Sandbox

It’s second semester, which means that several hundred juniors are returning from study abroad programs. A friend of mine once told me he “never liked someone more after they came back from abroad than I did before they left,” the implication being that students who study abroad somehow become less likeable in the process. This manifests itself, he claims, in “stories we don’t care about” that abound with “buzz phrases like ‘rich heritage and/or culture,’ ‘host family’ and ‘crazy seven-floored club that plays house music until the sun comes up.’

It’s tempting to agree with him, especially since most of these stories end up reading like flaccid advertisements for some sort of drunken Common Ground experience (or, in the case of the lattermost, the next phase of the dubstream revolution). But what my friend is forgetting is that these students are trying to undergo a transition back into life in the United States. And it’s hard for them, because they’ve got to realize both that they haven’t undergone as profound a change as they think, while their native country has. So, if you’re one of those students (or someone who has to deal with them), it’s important to understand that they’ve missed out on a lot. For one thing, the most important presidential candidate that this country has ever seen has already come and gone.
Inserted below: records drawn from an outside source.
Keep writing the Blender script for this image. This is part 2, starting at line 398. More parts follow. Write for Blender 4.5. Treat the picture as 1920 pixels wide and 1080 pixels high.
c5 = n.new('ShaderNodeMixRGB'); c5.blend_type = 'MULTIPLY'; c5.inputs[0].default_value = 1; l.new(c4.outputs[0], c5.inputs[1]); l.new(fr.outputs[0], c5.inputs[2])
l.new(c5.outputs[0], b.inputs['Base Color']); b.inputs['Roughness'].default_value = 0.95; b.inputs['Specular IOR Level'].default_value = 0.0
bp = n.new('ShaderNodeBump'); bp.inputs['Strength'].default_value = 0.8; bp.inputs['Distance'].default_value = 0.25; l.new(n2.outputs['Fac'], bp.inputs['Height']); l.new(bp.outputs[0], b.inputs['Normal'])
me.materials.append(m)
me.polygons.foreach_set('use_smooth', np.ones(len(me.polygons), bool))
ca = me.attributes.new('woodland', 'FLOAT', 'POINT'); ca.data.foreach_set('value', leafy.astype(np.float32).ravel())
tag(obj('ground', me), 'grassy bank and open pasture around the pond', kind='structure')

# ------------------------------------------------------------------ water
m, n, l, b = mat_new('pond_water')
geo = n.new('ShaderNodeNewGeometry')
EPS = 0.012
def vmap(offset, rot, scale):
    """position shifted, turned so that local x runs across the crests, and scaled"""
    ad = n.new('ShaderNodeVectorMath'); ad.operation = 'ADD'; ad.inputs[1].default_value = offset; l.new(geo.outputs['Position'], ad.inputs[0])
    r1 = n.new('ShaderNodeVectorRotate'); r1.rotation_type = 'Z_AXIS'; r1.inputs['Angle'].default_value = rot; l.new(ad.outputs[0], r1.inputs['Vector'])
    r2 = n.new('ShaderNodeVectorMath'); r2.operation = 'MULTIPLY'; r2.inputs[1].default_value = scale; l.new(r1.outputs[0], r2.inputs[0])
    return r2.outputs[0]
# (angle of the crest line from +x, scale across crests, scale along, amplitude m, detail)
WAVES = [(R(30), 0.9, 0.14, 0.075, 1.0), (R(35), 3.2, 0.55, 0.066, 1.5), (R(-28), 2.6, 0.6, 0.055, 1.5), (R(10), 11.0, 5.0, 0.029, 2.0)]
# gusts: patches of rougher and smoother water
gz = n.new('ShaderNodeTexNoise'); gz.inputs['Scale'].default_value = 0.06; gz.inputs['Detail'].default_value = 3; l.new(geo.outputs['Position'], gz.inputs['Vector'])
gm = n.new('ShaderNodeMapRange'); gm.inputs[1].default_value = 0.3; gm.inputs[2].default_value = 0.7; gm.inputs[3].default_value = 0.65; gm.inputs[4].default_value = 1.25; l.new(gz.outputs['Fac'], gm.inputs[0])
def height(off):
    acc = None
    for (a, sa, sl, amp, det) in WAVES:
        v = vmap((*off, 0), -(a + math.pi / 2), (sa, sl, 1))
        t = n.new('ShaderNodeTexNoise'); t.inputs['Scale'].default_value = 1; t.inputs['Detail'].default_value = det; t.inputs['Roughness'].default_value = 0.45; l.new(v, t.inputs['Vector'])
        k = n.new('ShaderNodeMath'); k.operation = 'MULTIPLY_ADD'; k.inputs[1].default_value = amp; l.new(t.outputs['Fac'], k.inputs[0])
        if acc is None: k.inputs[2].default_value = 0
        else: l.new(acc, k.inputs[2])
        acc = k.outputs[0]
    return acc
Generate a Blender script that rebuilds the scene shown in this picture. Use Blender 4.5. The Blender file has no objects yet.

In the words of his own campaign ad, “America’s never seen a candidate like Herman Cain.” Unfortunately, neither have the study-abroad kids, and they’ll never get to fondly remember his rampant promises of pizza at $9.99 for all Americans. And if it took a transoceanic flight to remind them of how “bad” homelessness was, then just imagine how they’re going to feel when they realize that the university’s choice to build multi-level common rooms instead of more bedrooms in K4 will sort of make them homeless in their own country!

But some things never change. And for all the European “DJs” and “house music” they’ll interminably gush over, Shooter’s II is still the only western-style saloon of choice on Saturday nights in Durham.